Letting him GO to hockey after stealing??? hmmmm... you're slipping right to the bottom (top) of WME!

Epiphany Alone said...

I'm not sure that there's "letting him go". It's an obligation to his team that he shows up at practice, isn't it?

For that matter, punishing him from all physical activity seems counterproductive and the wrong message. In our school system, they're neither allowed to punish by taking away recess nor award with food...

karen said...

The prayer for $225k is kitchen first, but would also cover fixing the back hall and the bathrooms upstairs.

Going to hockey practice is an obligation, complete with signed contract. Ross can no more skip hockey than school. Plus, locking him on the rink for an hour and a half is a great way to ensure that he's safe and out from underfoot!

Chaotic Joy said...

OKAY! Call me a wet blanket. AGAIN. But I just can't understand how Karen managed to earn 2 points for disciplining her child for stealing.

Also, We attempt to enforce a rule here that anything shown to mama in the morning before school does NOT get signed. Need money for the basketball game? Sorry. Should have asked the night before. Need your permission slip signed. Sorry. Now we do cave on this occasionally, because we are week. But Ross was obviously trying to save his discipline slip til the last posible second so sending him to school to sweat it out unsigned was the perfect parenting move.
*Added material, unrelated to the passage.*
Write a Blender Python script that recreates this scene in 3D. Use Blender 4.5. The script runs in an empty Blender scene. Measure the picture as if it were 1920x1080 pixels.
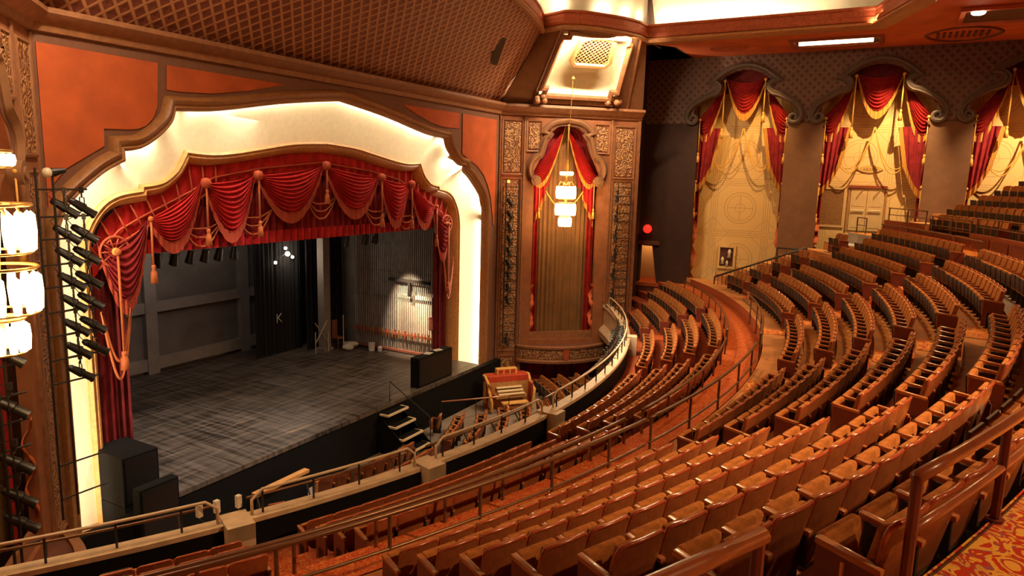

I hate to say this Karen, but there is just no way getting around it...you're just a good mom.

Oh and I made Allie write lines when she "accidentally" stole a lipgloss from "The Gap" as well. Among other things.

karen said...

@joy: ...and to think, I used to like you! :P

Missy said...

I didn't realize 'writing lines' was still a used punishment...I will never forget when my dad had me do lines for screaming in my sister's ear. I wrote "Shouting hurts ears" but spelled shouting with a double 'o'. Well, shooting hurts them too! My dad still has the paper, sentimental goof!

The Plaid Sheep said...

I think the points were deserved. It's not about whether the punishment fits the crime, it's about the glee with which the punishment is doled out.